The human side of marketing, or, Capitalizing on your mistakes

Published in Marketing on Wednesday, July 11th, 2007

A couple of weeks ago a friend of mine meticulously prepared a newsletter and sent it out to their subscribers. I was one of those subscribers, and imagine my surprise when in my inbox I received an e-mail stating Dear NAME, have you seen our lastest additions?

The mistake

I called him up to mention the error, and he explained to me that he had noticed the error and managed to stop the delivery before too much damage was done. No problem. But hours later, he called me stating that he felt really bad, and wanted to try something.

The recovery

His idea was to send out the newsletter again, but this time with an apology in the subject line and a short, human message at the top of the newsletter:

Sorry I got your name wrong in the last email. I'm having one of those days!

Can we put it down to being so excited about our lastest additions? We'd really like you to see what's on offer too.

Here's the message again in case you missed it last time. I'm going for a coffee :)

Did it work?

With many people noticing the lack of a human touch in a lot of marketing efforts these days, I'm not surprised that this little human touch gained traction.

These newsletters usually get decent click thrus and conversions, but rarely do the recipients reply directly to the e-mail; perhaps this is because they lack this human touch. In this case the reply rate to the newsletter was 1000% the normal rate (one person played the cynic and replied stating that he thought they were faking the whole incident).

In the end it worked; the mistake turned into an opportunity. Forgetting the normal click-thrus and conversions, this person now had begun a conversation with these potential clients who replied to the e-mail, and he probably appeared to those people more human than his competition.

Now the trick will be to convey that same feeling without making a mistake :-)

Comments and Feedback

Yes, you are right, i had a friend of mine, writing our newsletters, and these were just simple text based news on what we had done during the month, but he had this personal touch, where he could make us laugh but still informative.

It was great, by the way have you seen Dreamhost newsletters ? those are great too, and they add the human touch too, i remember where they had one newsletter problem and they blame it on the dog that was overexcited or something, something really cool.

Case in point, being personal, friendly and giving the unique touch to the newsletter its good, its the balence in writing it that is difficult.

I enjoyed this short read. I think that it is increasingly more important to be seen as a human these days on the internet. I recently (by mistake) took down one of my advertisers ads on one of my css websites (, and eventually received an email from them asking why it had been taken down (they also promptly canceled their subscription). It was an honest mistake, but I wrote back and gave them a free month of advertising and also refunded their money for one month of advertising (plus the PayPal transaction fees). At the end of the day, this person will be more likely to place an ad on my site in the future and it likely prevented an angry blog post about "jerks over at CSSElite".

Another touch I have recently been doing is to send out personalized emails to designers who's sites are accepted (and not accepted) into the gallery. I let them know what I really like about the design and why it is being included (or if there is a reason why it is not being included).

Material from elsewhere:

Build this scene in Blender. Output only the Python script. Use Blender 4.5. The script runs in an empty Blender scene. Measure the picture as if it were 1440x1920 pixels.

While larger sites may not be able to put a personal touch on everything they do, an honest effort at doing so will help break down the "local business" feeling barrier that we face with people looking at us through their computer screens.

When I go an do business with a local shop that has similar competitors, I'm more likely to go back to the one that puts a friendly touch on things and makes me feel wanted/welcome. We need to do the same thing online when possible.

Marco and Todd, thanks for the comments! Some good examples. That's certainly a nice touch of writing to people who are included in the CSS gallery and a great example of handling that advert error.

In essence this parallels what we expect in the real world. It just seems that online, a service gap has developed in places - a human touch that maybe is easy to forget when your "talking" to an e-mail address rather then to a face.